## [Information supplied]
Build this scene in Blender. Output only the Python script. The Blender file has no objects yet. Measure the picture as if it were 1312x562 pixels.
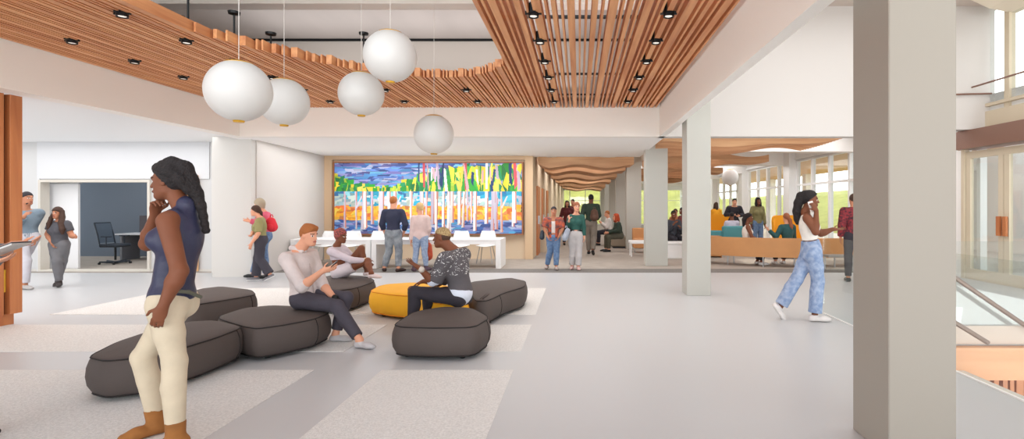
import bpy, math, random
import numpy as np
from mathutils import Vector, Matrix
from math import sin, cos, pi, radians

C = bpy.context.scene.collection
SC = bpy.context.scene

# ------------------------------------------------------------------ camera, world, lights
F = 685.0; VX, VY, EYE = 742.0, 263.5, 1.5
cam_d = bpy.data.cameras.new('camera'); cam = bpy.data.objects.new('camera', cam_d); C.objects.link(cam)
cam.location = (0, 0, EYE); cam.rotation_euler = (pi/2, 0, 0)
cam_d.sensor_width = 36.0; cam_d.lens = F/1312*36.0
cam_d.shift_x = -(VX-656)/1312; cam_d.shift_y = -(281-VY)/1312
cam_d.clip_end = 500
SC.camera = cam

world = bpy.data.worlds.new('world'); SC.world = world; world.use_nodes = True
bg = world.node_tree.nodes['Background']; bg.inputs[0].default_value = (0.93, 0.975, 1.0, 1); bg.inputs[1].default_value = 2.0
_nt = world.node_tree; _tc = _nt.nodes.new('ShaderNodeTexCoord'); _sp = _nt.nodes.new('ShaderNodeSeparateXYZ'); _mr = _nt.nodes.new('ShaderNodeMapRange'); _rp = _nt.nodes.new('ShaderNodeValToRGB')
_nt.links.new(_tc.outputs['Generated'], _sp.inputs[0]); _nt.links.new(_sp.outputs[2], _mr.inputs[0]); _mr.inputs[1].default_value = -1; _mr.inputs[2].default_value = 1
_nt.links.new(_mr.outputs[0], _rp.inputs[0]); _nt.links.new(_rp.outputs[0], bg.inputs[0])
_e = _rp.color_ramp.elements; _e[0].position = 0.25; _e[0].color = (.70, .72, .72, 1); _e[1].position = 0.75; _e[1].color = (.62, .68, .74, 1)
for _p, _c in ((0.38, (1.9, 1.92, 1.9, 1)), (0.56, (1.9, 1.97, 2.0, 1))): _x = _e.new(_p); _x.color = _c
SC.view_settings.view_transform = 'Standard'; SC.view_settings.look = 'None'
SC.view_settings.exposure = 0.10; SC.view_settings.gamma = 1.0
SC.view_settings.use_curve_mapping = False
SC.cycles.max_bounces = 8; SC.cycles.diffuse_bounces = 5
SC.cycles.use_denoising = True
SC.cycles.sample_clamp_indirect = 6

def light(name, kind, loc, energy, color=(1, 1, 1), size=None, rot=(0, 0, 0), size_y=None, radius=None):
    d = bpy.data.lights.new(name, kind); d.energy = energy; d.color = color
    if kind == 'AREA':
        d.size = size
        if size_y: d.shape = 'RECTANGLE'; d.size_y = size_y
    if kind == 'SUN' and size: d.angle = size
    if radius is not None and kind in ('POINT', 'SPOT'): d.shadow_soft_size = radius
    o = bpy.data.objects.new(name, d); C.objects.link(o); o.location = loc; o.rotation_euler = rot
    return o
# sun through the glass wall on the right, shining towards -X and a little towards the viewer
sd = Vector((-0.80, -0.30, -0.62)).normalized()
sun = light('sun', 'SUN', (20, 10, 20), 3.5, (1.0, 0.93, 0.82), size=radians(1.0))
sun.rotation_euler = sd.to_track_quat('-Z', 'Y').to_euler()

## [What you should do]
Set the listing down in full and exactly. Pictures within it should not appear in the copy.

## [Reply]
Build this scene in Blender. Output only the Python script. The Blender file has no objects yet. Measure the picture as if it were 1312x562 pixels.
import bpy, math, random
import numpy as np
from mathutils import Vector, Matrix
from math import sin, cos, pi, radians

C = bpy.context.scene.collection
SC = bpy.context.scene

# ------------------------------------------------------------------ camera, world, lights
F = 685.0; VX, VY, EYE = 742.0, 263.5, 1.5
cam_d = bpy.data.cameras.new('camera'); cam = bpy.data.objects.new('camera', cam_d); C.objects.link(cam)
cam.location = (0, 0, EYE); cam.rotation_euler = (pi/2, 0, 0)
cam_d.sensor_width = 36.0; cam_d.lens = F/1312*36.0
cam_d.shift_x = -(VX-656)/1312; cam_d.shift_y = -(281-VY)/1312
cam_d.clip_end = 500
SC.camera = cam

world = bpy.data.worlds.new('world'); SC.world = world; world.use_nodes = True
bg = world.node_tree.nodes['Background']; bg.inputs[0].default_value = (0.93, 0.975, 1.0, 1); bg.inputs[1].default_value = 2.0
_nt = world.node_tree; _tc = _nt.nodes.new('ShaderNodeTexCoord'); _sp = _nt.nodes.new('ShaderNodeSeparateXYZ'); _mr = _nt.nodes.new('ShaderNodeMapRange'); _rp = _nt.nodes.new('ShaderNodeValToRGB')
_nt.links.new(_tc.outputs['Generated'], _sp.inputs[0]); _nt.links.new(_sp.outputs[2], _mr.inputs[0]); _mr.inputs[1].default_value = -1; _mr.inputs[2].default_value = 1
_nt.links.new(_mr.outputs[0], _rp.inputs[0]); _nt.links.new(_rp.outputs[0], bg.inputs[0])
_e = _rp.color_ramp.elements; _e[0].position = 0.25; _e[0].color = (.70, .72, .72, 1); _e[1].position = 0.75; _e[1].color = (.62, .68, .74, 1)
for _p, _c in ((0.38, (1.9, 1.92, 1.9, 1)), (0.56, (1.9, 1.97, 2.0, 1))): _x = _e.new(_p); _x.color = _c
SC.view_settings.view_transform = 'Standard'; SC.view_settings.look = 'None'
SC.view_settings.exposure = 0.10; SC.view_settings.gamma = 1.0
SC.view_settings.use_curve_mapping = False
SC.cycles.max_bounces = 8; SC.cycles.diffuse_bounces = 5
SC.cycles.use_denoising = True
SC.cycles.sample_clamp_indirect = 6

def light(name, kind, loc, energy, color=(1, 1, 1), size=None, rot=(0, 0, 0), size_y=None, radius=None):
    d = bpy.data.lights.new(name, kind); d.energy = energy; d.color = color
    if kind == 'AREA':
        d.size = size
        if size_y: d.shape = 'RECTANGLE'; d.size_y = size_y
    if kind == 'SUN' and size: d.angle = size
    if radius is not None and kind in ('POINT', 'SPOT'): d.shadow_soft_size = radius
    o = bpy.data.objects.new(name, d); C.objects.link(o); o.location = loc; o.rotation_euler = rot
    return o
# sun through the glass wall on the right, shining towards -X and a little towards the viewer
sd = Vector((-0.80, -0.30, -0.62)).normalized()
sun = light('sun', 'SUN', (20, 10, 20), 3.5, (1.0, 0.93, 0.82), size=radians(1.0))
sun.rotation_euler = sd.to_track_quat('-Z', 'Y').to_euler()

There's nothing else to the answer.